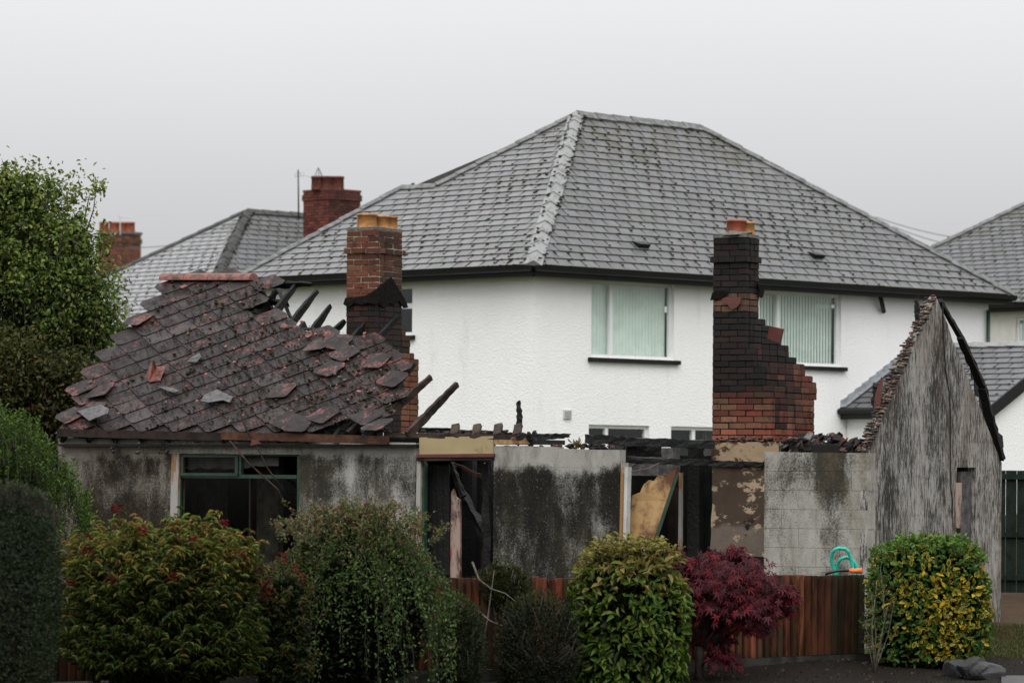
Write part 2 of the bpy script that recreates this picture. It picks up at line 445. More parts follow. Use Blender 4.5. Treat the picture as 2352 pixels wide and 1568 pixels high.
class MB:
    def __init__(s): s.v, s.f, s.c = [], [], []
    def add(s, vs, fs, col=None):
        n = len(s.v)
        s.v += [tuple(p) for p in vs]
        s.f += [[i + n for i in q] for q in fs]
        s.c += [col or (1, 1, 1)] * len(vs)
        return s
    def box(s, a, b, col=None):
        (x0, y0, z0), (x1, y1, z1) = a, b
        x0, x1 = min(x0, x1), max(x0, x1); y0, y1 = min(y0, y1), max(y0, y1); z0, z1 = min(z0, z1), max(z0, z1)
        vs = [(x, y, z) for z in (z0, z1) for y in (y0, y1) for x in (x0, x1)]
        return s.add(vs, [(0, 2, 3, 1), (4, 5, 7, 6), (0, 1, 5, 4), (2, 6, 7, 3), (0, 4, 6, 2), (1, 3, 7, 5)], col)
    def prism(s, pts, off, col=None):               # polygon pushed along off
        n = len(pts)
        off = V(off)
        vs = [V(p) for p in pts] + [V(p) + off for p in pts]
        return s.add(vs, [list(range(n)), list(range(2 * n - 1, n - 1, -1))] + [(i, i + n, (i + 1) % n + n, (i + 1) % n) for i in range(n)], col)
    def tube(s, pts, r0, r1=None, k=6, col=None):
        pts = [V(p) for p in pts]
        r1 = r0 if r1 is None else r1
        rings = []
        up = V((.31, .17, .93))
        for i, p in enumerate(pts):
            d = (pts[min(i + 1, len(pts) - 1)] - pts[max(i - 1, 0)]).normalized()
            a = d.cross(up)
            if a.length < .05: a = d.cross(V((1, 0, 0)))
            a.normalize(); b = d.cross(a)
            r = r0 + (r1 - r0) * i / max(1, len(pts) - 1)
            rings.append([p + (a * math.cos(t) + b * math.sin(t)) * r for t in [2 * math.pi * j / k for j in range(k)]])
        vs = [q for r in rings for q in r]
        fs = [(i * k + j, i * k + (j + 1) % k, (i + 1) * k + (j + 1) % k, (i + 1) * k + j) for i in range(len(pts) - 1) for j in range(k)]
        fs += [list(range(k - 1, -1, -1)), [len(vs) - k + j for j in range(k)]]
        return s.add(vs, fs, col)
    def beam(s, p, q, w, h, up=(0, 0, 1), rag=0., taper=1., n=1, col=None):
        """a timber from p to q, w wide and h deep; rag makes it charred and uneven"""
        p, q = V(p), V(q)
        d = (q - p).normalized()
        a = d.cross(V(up)).normalized(); b = a.cross(d)
        prof = [(-1, -1), (0, -1), (1, -1), (1, 0), (1, 1), (0, 1), (-1, 1), (-1, 0)] if rag else [(-1, -1), (1, -1), (1, 1), (-1, 1)]
        k = len(prof)
        vs = []
        for i in range(n + 1):
            t = i / n
            sc = 1 + (taper - 1) * max(0, (t - .45) / .55) ** 1.3
            c = p.lerp(q, t) + (a * random.uniform(-1, 1) + b * random.uniform(-1, 1)) * rag * w * .18
            for (x, y) in prof:
                j = 1 + random.uniform(-rag, rag) * .45
                vs.append(c + a * x * w / 2 * sc * j + b * y * h / 2 * sc * j + d * random.uniform(-1, 1) * rag * w * .3)
        fs = [(i * k + j, i * k + (j + 1) % k, (i + 1) * k + (j + 1) % k, (i + 1) * k + j) for i in range(n) for j in range(k)]
        fs += [list(range(k - 1, -1, -1)), [len(vs) - k + j for j in range(k)]]
        return s.add(vs, fs, col)
    def blob(s, c, r, flat=(1, 1, 1), col=None):
        a = .5257; b = .8507
        vs = [(-a, b, 0), (a, b, 0), (-a, -b, 0), (a, -b, 0), (0, -a, b), (0, a, b), (0, -a, -b), (0, a, -b), (b, 0, -a), (b, 0, a), (-b, 0, -a), (-b, 0, a)]
        fs = [(0, 11, 5), (0, 5, 1), (0, 1, 7), (0, 7, 10), (0, 10, 11), (1, 5, 9), (5, 11, 4), (11, 10, 2), (10, 7, 6), (7, 1, 8),
              (3, 9, 4), (3, 4, 2), (3, 2, 6), (3, 6, 8), (3, 8, 9), (4, 9, 5), (2, 4, 11), (6, 2, 10), (8, 6, 7), (9, 8, 1)]
        return s.add([V(c) + V((x * flat[0], y * flat[1], z * flat[2])) * r * random.uniform(.65, 1.3) for x, y, z in vs], fs, col)
    def lathe(s, c, prof, k=20, col=None):          # prof: list of (radius, z)
        c = V(c)
        vs = [c + V((r * math.cos(2 * math.pi * j / k), r * math.sin(2 * math.pi * j / k), z)) for r, z in prof for j in range(k)]
        fs = [(i * k + j, i * k + (j + 1) % k, (i + 1) * k + (j + 1) % k, (i + 1) * k + j) for i in range(len(prof) - 1) for j in range(k)]
        return s.add(vs, fs, col)
    def mesh(s, name, mat, smooth=False):
        me = bpy.data.meshes.new(name)
        me.from_pydata(s.v, [], s.f)
        ca = me.color_attributes.new('Col', 'FLOAT_COLOR', 'POINT')
        ca.data.foreach_set('color', np.array([(*c, 1) for c in s.c], dtype=np.float32).ravel())
        bm = bmesh.new(); bm.from_mesh(me)
        bmesh.ops.recalc_face_normals(bm, faces=bm.faces)
        bm.to_mesh(me); bm.free()
        if mat: me.materials.append(MAT[mat])
        if smooth:
            me.polygons.foreach_set('use_smooth', [True] * len(me.polygons))
        me.update()
        return me
    def build(s, name, mat, parent=None, smooth=False, kind=None):
        o = put(name, s.mesh(name, mat, smooth), parent)
        if kind: o['kind'] = kind
        return o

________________

Exercise description =>
Give the data again exactly as written, with all pictures left out.

Exercise result =>
Write part 2 of the bpy script that recreates this picture. It picks up at line 445. More parts follow. Use Blender 4.5. Treat the picture as 2352 pixels wide and 1568 pixels high.
class MB:
    def __init__(s): s.v, s.f, s.c = [], [], []
    def add(s, vs, fs, col=None):
        n = len(s.v)
        s.v += [tuple(p) for p in vs]
        s.f += [[i + n for i in q] for q in fs]
        s.c += [col or (1, 1, 1)] * len(vs)
        return s
    def box(s, a, b, col=None):
        (x0, y0, z0), (x1, y1, z1) = a, b
        x0, x1 = min(x0, x1), max(x0, x1); y0, y1 = min(y0, y1), max(y0, y1); z0, z1 = min(z0, z1), max(z0, z1)
        vs = [(x, y, z) for z in (z0, z1) for y in (y0, y1) for x in (x0, x1)]
        return s.add(vs, [(0, 2, 3, 1), (4, 5, 7, 6), (0, 1, 5, 4), (2, 6, 7, 3), (0, 4, 6, 2), (1, 3, 7, 5)], col)
    def prism(s, pts, off, col=None):               # polygon pushed along off
        n = len(pts)
        off = V(off)
        vs = [V(p) for p in pts] + [V(p) + off for p in pts]
        return s.add(vs, [list(range(n)), list(range(2 * n - 1, n - 1, -1))] + [(i, i + n, (i + 1) % n + n, (i + 1) % n) for i in range(n)], col)
    def tube(s, pts, r0, r1=None, k=6, col=None):
        pts = [V(p) for p in pts]
        r1 = r0 if r1 is None else r1
        rings = []
        up = V((.31, .17, .93))
        for i, p in enumerate(pts):
            d = (pts[min(i + 1, len(pts) - 1)] - pts[max(i - 1, 0)]).normalized()
            a = d.cross(up)
            if a.length < .05: a = d.cross(V((1, 0, 0)))
            a.normalize(); b = d.cross(a)
            r = r0 + (r1 - r0) * i / max(1, len(pts) - 1)
            rings.append([p + (a * math.cos(t) + b * math.sin(t)) * r for t in [2 * math.pi * j / k for j in range(k)]])
        vs = [q for r in rings for q in r]
        fs = [(i * k + j, i * k + (j + 1) % k, (i + 1) * k + (j + 1) % k, (i + 1) * k + j) for i in range(len(pts) - 1) for j in range(k)]
        fs += [list(range(k - 1, -1, -1)), [len(vs) - k + j for j in range(k)]]
        return s.add(vs, fs, col)
    def beam(s, p, q, w, h, up=(0, 0, 1), rag=0., taper=1., n=1, col=None):
        """a timber from p to q, w wide and h deep; rag makes it charred and uneven"""
        p, q = V(p), V(q)
        d = (q - p).normalized()
        a = d.cross(V(up)).normalized(); b = a.cross(d)
        prof = [(-1, -1), (0, -1), (1, -1), (1, 0), (1, 1), (0, 1), (-1, 1), (-1, 0)] if rag else [(-1, -1), (1, -1), (1, 1), (-1, 1)]
        k = len(prof)
        vs = []
        for i in range(n + 1):
            t = i / n
            sc = 1 + (taper - 1) * max(0, (t - .45) / .55) ** 1.3
            c = p.lerp(q, t) + (a * random.uniform(-1, 1) + b * random.uniform(-1, 1)) * rag * w * .18
            for (x, y) in prof:
                j = 1 + random.uniform(-rag, rag) * .45
                vs.append(c + a * x * w / 2 * sc * j + b * y * h / 2 * sc * j + d * random.uniform(-1, 1) * rag * w * .3)
        fs = [(i * k + j, i * k + (j + 1) % k, (i + 1) * k + (j + 1) % k, (i + 1) * k + j) for i in range(n) for j in range(k)]
        fs += [list(range(k - 1, -1, -1)), [len(vs) - k + j for j in range(k)]]
        return s.add(vs, fs, col)
    def blob(s, c, r, flat=(1, 1, 1), col=None):
        a = .5257; b = .8507
        vs = [(-a, b, 0), (a, b, 0), (-a, -b, 0), (a, -b, 0), (0, -a, b), (0, a, b), (0, -a, -b), (0, a, -b), (b, 0, -a), (b, 0, a), (-b, 0, -a), (-b, 0, a)]
        fs = [(0, 11, 5), (0, 5, 1), (0, 1, 7), (0, 7, 10), (0, 10, 11), (1, 5, 9), (5, 11, 4), (11, 10, 2), (10, 7, 6), (7, 1, 8),
              (3, 9, 4), (3, 4, 2), (3, 2, 6), (3, 6, 8), (3, 8, 9), (4, 9, 5), (2, 4, 11), (6, 2, 10), (8, 6, 7), (9, 8, 1)]
        return s.add([V(c) + V((x * flat[0], y * flat[1], z * flat[2])) * r * random.uniform(.65, 1.3) for x, y, z in vs], fs, col)
    def lathe(s, c, prof, k=20, col=None):          # prof: list of (radius, z)
        c = V(c)
        vs = [c + V((r * math.cos(2 * math.pi * j / k), r * math.sin(2 * math.pi * j / k), z)) for r, z in prof for j in range(k)]
        fs = [(i * k + j, i * k + (j + 1) % k, (i + 1) * k + (j + 1) % k, (i + 1) * k + j) for i in range(len(prof) - 1) for j in range(k)]
        return s.add(vs, fs, col)
    def mesh(s, name, mat, smooth=False):
        me = bpy.data.meshes.new(name)
        me.from_pydata(s.v, [], s.f)
        ca = me.color_attributes.new('Col', 'FLOAT_COLOR', 'POINT')
        ca.data.foreach_set('color', np.array([(*c, 1) for c in s.c], dtype=np.float32).ravel())
        bm = bmesh.new(); bm.from_mesh(me)
        bmesh.ops.recalc_face_normals(bm, faces=bm.faces)
        bm.to_mesh(me); bm.free()
        if mat: me.materials.append(MAT[mat])
        if smooth:
            me.polygons.foreach_set('use_smooth', [True] * len(me.polygons))
        me.update()
        return me
    def build(s, name, mat, parent=None, smooth=False, kind=None):
        o = put(name, s.mesh(name, mat, smooth), parent)
        if kind: o['kind'] = kind
        return o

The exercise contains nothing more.